Indubitabilmente, tuttavia, detta verifica risponde, anche e soprattutto, ad esigenze pubblicistiche di rilievo costituzionale, essendo, in particolare, volta ad assicurare la salvaguardia dell'ordine e della sicurezza pubblica, la tutela della libera determinazione degli organi elettivi, il buon andamento e la trasparenza delle amministrazioni pubbliche, e ciò giustifica, anzi rende necessario l'esercizio di indagine ufficiosa sull'irrevocabilità della sentenza penale di condanna, che è un "passaggio" indispensabile dell'accertamento demandato al giudice ordinario.

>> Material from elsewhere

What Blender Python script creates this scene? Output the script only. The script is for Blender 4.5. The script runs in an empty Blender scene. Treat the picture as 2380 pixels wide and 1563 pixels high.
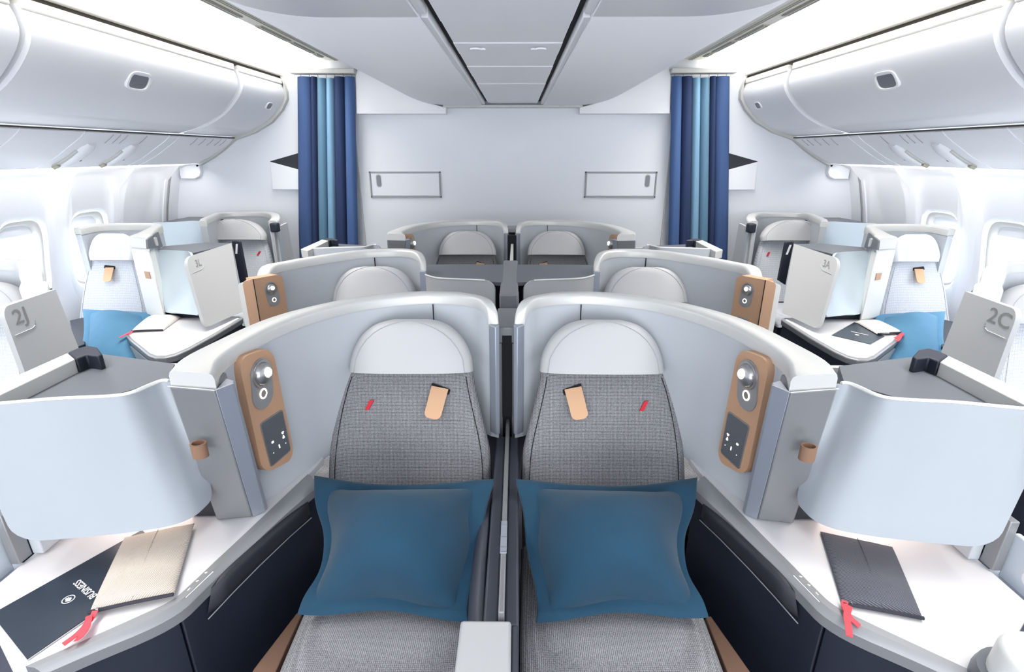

Va, pertanto, espresso il seguente principio di diritto:"In tema di contenzioso elettorale amministrativo, la verifica della rispondenza a legge della decadenza dalla carica dell'interessato indicata nell'atto amministrativo, pur riguardando la tutela del diritto soggettivo perfetto inerente all'elettorato passivo, involge esigenze pubblicistiche di rilievo costituzionale, volte ad assicurare la salvaguardia dell'ordine e della sicurezza pubblica, la tutela della libera determinazione degli organi elettivi, il buon andamento e la trasparenza delle amministrazioni pubbliche, sì da rendere necessario l'esercizio di indagine ufficiosa sulla sussistenza dei presupposti normativi previsti dal D.Lgs. n. 235 del 2012, artt. 7 e 8 e, in particolare, sull'irrevocabilità della sentenza penale di condanna per le ipotesi di reato da cui discenda "ipso jure" la decadenza dalla carica".